YOUR TASK: Your task is to repeat the listing exactly.

INFORMATION SUPPLIED:
-*-*-
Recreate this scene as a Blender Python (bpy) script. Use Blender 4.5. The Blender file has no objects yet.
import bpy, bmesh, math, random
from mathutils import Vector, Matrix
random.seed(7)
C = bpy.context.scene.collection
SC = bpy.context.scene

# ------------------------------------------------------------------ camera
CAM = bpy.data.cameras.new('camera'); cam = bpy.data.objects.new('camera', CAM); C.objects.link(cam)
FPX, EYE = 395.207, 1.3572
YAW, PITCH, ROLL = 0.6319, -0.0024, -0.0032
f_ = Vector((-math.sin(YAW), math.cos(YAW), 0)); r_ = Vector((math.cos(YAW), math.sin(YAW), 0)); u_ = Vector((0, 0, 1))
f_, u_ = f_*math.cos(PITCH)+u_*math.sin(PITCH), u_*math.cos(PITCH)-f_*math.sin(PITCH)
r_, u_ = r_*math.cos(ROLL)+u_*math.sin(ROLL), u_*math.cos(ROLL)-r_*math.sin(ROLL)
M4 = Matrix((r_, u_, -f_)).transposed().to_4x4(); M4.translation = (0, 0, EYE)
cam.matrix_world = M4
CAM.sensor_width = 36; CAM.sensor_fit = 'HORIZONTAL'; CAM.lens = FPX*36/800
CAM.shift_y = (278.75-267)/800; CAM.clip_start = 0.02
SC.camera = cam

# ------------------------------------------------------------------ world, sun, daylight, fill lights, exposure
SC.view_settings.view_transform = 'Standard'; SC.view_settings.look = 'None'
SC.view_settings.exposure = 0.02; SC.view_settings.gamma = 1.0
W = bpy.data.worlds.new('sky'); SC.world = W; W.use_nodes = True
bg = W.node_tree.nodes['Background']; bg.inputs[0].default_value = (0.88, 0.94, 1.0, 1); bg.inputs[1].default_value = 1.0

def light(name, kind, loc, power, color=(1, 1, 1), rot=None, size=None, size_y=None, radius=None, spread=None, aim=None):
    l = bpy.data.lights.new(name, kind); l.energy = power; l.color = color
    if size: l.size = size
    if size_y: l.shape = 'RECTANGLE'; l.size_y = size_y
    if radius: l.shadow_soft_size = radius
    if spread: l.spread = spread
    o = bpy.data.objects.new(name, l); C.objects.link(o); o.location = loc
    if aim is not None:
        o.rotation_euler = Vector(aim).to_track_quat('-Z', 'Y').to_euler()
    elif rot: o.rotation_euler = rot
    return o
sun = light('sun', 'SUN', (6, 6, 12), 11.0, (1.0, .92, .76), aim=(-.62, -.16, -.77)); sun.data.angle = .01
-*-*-
EXERCISE ANSWER:
Recreate this scene as a Blender Python (bpy) script. Use Blender 4.5. The Blender file has no objects yet.
import bpy, bmesh, math, random
from mathutils import Vector, Matrix
random.seed(7)
C = bpy.context.scene.collection
SC = bpy.context.scene

# ------------------------------------------------------------------ camera
CAM = bpy.data.cameras.new('camera'); cam = bpy.data.objects.new('camera', CAM); C.objects.link(cam)
FPX, EYE = 395.207, 1.3572
YAW, PITCH, ROLL = 0.6319, -0.0024, -0.0032
f_ = Vector((-math.sin(YAW), math.cos(YAW), 0)); r_ = Vector((math.cos(YAW), math.sin(YAW), 0)); u_ = Vector((0, 0, 1))
f_, u_ = f_*math.cos(PITCH)+u_*math.sin(PITCH), u_*math.cos(PITCH)-f_*math.sin(PITCH)
r_, u_ = r_*math.cos(ROLL)+u_*math.sin(ROLL), u_*math.cos(ROLL)-r_*math.sin(ROLL)
M4 = Matrix((r_, u_, -f_)).transposed().to_4x4(); M4.translation = (0, 0, EYE)
cam.matrix_world = M4
CAM.sensor_width = 36; CAM.sensor_fit = 'HORIZONTAL'; CAM.lens = FPX*36/800
CAM.shift_y = (278.75-267)/800; CAM.clip_start = 0.02
SC.camera = cam

# ------------------------------------------------------------------ world, sun, daylight, fill lights, exposure
SC.view_settings.view_transform = 'Standard'; SC.view_settings.look = 'None'
SC.view_settings.exposure = 0.02; SC.view_settings.gamma = 1.0
W = bpy.data.worlds.new('sky'); SC.world = W; W.use_nodes = True
bg = W.node_tree.nodes['Background']; bg.inputs[0].default_value = (0.88, 0.94, 1.0, 1); bg.inputs[1].default_value = 1.0

def light(name, kind, loc, power, color=(1, 1, 1), rot=None, size=None, size_y=None, radius=None, spread=None, aim=None):
    l = bpy.data.lights.new(name, kind); l.energy = power; l.color = color
    if size: l.size = size
    if size_y: l.shape = 'RECTANGLE'; l.size_y = size_y
    if radius: l.shadow_soft_size = radius
    if spread: l.spread = spread
    o = bpy.data.objects.new(name, l); C.objects.link(o); o.location = loc
    if aim is not None:
        o.rotation_euler = Vector(aim).to_track_quat('-Z', 'Y').to_euler()
    elif rot: o.rotation_euler = rot
    return o
sun = light('sun', 'SUN', (6, 6, 12), 11.0, (1.0, .92, .76), aim=(-.62, -.16, -.77)); sun.data.angle = .01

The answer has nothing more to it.